心の風景

晴耕雨読を夢見る初老の雑記帳

やっちゃん、逝く

2013-03-24 09:57:28 | Weblog
 先日、従兄のやっちゃんが亡くなりました。63歳でした。地元の大学を卒業後、高校の理科教員になりましたが、若くして腎臓を患い、透析を続けながら教壇に立っていました。病状が悪化してからは定時制に配置換えを願い出て仕事をつづけました。40年近くにわたって透析をしながら生きているのは県下でも稀と自慢していました。

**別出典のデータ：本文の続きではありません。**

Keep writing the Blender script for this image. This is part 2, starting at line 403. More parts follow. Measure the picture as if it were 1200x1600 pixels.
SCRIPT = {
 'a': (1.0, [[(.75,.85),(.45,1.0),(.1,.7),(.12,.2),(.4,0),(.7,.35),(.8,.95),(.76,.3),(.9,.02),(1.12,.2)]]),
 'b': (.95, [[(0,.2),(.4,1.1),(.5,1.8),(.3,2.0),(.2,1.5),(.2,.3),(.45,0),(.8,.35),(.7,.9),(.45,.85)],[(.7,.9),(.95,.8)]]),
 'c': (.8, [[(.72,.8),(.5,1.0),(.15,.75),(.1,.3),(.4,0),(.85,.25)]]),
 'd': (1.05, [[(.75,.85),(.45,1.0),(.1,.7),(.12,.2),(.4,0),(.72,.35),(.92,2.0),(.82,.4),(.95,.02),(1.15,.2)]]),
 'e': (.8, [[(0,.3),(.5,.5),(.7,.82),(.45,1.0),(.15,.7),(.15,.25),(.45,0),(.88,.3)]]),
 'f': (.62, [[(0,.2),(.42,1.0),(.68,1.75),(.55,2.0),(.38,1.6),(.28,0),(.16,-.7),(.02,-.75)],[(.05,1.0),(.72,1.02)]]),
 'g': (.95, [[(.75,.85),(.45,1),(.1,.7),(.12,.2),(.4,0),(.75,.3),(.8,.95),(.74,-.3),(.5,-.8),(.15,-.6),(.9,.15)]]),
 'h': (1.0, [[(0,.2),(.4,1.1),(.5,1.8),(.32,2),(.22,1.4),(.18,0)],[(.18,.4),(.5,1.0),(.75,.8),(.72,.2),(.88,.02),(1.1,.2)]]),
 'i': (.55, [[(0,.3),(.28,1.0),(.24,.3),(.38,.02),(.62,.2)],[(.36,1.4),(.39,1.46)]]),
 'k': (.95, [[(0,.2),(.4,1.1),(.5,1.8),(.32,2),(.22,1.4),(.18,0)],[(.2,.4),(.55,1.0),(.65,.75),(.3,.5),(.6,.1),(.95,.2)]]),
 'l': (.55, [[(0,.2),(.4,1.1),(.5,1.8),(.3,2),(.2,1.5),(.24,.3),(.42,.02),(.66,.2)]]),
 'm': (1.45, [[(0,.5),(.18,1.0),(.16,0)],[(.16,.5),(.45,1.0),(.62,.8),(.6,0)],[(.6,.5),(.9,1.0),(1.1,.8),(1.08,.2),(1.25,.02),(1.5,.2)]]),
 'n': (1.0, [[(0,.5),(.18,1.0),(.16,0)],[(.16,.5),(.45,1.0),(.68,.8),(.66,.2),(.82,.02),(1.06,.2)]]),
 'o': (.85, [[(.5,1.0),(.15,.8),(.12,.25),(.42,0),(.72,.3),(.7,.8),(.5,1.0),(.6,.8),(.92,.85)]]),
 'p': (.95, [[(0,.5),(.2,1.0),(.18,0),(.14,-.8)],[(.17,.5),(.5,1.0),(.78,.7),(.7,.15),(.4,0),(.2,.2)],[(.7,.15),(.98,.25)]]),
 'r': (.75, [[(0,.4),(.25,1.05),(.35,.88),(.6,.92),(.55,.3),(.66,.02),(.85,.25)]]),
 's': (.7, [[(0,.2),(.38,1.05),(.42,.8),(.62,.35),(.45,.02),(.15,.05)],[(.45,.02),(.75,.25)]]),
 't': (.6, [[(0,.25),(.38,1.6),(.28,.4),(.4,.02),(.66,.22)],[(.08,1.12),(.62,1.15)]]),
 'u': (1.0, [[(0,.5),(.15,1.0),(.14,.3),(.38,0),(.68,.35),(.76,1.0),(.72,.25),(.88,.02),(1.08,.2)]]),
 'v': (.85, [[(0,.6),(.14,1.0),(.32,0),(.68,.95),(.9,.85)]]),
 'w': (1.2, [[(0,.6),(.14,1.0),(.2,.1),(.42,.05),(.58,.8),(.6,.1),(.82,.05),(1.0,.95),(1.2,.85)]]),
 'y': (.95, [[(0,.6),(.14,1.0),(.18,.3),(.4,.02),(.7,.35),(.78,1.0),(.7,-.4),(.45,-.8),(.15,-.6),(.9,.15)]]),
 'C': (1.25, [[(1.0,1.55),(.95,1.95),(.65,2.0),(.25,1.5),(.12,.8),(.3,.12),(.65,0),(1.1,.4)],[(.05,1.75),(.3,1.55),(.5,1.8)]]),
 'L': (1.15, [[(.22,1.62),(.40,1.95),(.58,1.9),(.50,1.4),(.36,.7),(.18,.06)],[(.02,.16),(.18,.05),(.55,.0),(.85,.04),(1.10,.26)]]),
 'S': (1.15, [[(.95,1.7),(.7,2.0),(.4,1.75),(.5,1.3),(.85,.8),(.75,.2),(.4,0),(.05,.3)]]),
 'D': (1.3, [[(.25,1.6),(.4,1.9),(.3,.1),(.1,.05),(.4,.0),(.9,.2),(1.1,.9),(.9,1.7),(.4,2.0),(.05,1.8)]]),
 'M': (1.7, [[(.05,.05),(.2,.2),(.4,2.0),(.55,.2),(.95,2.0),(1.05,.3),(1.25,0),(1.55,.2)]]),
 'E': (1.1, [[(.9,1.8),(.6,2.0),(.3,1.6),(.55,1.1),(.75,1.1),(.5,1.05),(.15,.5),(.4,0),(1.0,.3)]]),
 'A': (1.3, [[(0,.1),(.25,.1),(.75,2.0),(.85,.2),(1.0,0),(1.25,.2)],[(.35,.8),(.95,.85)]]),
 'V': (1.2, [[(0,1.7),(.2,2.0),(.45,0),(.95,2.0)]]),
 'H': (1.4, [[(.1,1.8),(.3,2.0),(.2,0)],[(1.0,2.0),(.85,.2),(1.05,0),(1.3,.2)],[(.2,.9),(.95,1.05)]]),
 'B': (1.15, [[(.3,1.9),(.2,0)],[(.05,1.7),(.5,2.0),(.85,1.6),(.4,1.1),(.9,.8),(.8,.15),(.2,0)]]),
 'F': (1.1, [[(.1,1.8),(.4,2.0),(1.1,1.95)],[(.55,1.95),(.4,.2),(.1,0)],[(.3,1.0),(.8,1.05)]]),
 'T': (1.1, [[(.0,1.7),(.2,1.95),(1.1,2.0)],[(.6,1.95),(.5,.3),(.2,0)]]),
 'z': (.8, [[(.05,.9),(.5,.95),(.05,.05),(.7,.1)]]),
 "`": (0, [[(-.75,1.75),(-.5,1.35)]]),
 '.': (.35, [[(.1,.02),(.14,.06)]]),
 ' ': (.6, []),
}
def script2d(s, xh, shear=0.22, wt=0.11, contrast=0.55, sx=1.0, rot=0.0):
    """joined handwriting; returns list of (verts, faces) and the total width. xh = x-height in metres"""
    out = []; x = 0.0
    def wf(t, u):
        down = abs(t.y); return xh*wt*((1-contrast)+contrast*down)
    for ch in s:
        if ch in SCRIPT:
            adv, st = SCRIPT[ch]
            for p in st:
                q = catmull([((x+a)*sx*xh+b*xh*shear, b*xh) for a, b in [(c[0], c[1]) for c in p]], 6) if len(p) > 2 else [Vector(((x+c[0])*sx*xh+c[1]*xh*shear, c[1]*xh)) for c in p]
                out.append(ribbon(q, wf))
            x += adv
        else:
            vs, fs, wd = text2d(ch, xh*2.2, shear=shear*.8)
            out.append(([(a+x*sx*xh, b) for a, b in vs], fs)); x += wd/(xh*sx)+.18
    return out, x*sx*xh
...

昨秋、兄の葬儀のときにも駆けつけてくれました。
 そんなやっちゃんは、父の妹の長男で、私とは1歳違いでした。小さい頃、叔母さんに連れられてやってきた彼とはよく遊んだものです。でも、別れ際にはいつも喧嘩になりました。いま思えば、もっと遊びたい、別れたくない、お互いのそんな思いが、そうさせたのでしょう。
 幼少の頃から決して丈夫ではなかったけれど、1年早く大学生になった彼は、漕艇部に入部しました。身体が小さいからコックス(舵手)として頑張りました。夏休みには自転車で旅行をしていました。その途中、我が家にも立ち寄ってくれました。受験勉強をしていた頃です。勉強の進み具合を聞きながら、「大学って楽しいところだ」と何度も話していました。私にとっては、未だ見ぬ大学にある種の憧れを抱かせたものでした。
 そんな彼は、定年より少し早く職を辞すると、白墨を持つ手に鍬をもち、野菜作りをしながら悠々自適の生活を楽しんでいたようでした。同じく教員をしていた奥さんも定年前に退職して二人で余生を過ごそうとしていた矢先のことでした。63歳、私の母が亡くなった歳と同じです.....。

 寂しい話題になってしまいましたが、大阪では先週末、桜の開花宣言がありました。職場の構内にある桜も花が開き始めています。そんな春3月の日曜日、NHKFM「名演奏ライブラリー~ウォルフガング・サヴァリッシュをしのんで~」を録音しながらのブログ更新です。久しぶりに歌劇「タンホイザー」序曲などを聴いています。
 ところで、昨日は仕事帰りに梅田界隈を散策しました。接点改質剤に刺激されたわけでもありませんが、大阪駅前のヨドバシカメラでオーディオ用電源タップなるものを購入しました。なんのことはありません。タコ足配線のコンセントのようなものですが、これがまた優れもの。電気が汚れるという表現がよく理解できないのですが、機器の電源をすべてこの電源タップに繫いでいくと、音質が格段に良くなるのです。これには驚きました。

 駅前第一ビル地下のワルティさんでは、探していたグレン・グールドのCDが見つかりました。大江橋駅の天牛堺書店さん(古書店)では、1冊300円コーナーで、日本の近代文学の誕生に貢献したとされる坪内逍遥の「小説神髄」(復刻版)と「惜しみなき青春(竹下夢二の愛と革命と漂泊の生涯)」を手にしました。
 仕事を忘れ都会のど真ん中を闊歩するのは楽しいものです。最近、昭和より前の時代、特に江戸末期から明治にかけての激動の時代に生きた人々の生き様に関心があります。260年にわたる太平の時代から目を覚ます時代状況が、今日の状況と非常によく似ていると思うからです。次代に繫ぐ何か新しい知見を見出したい、そんな思いがあります。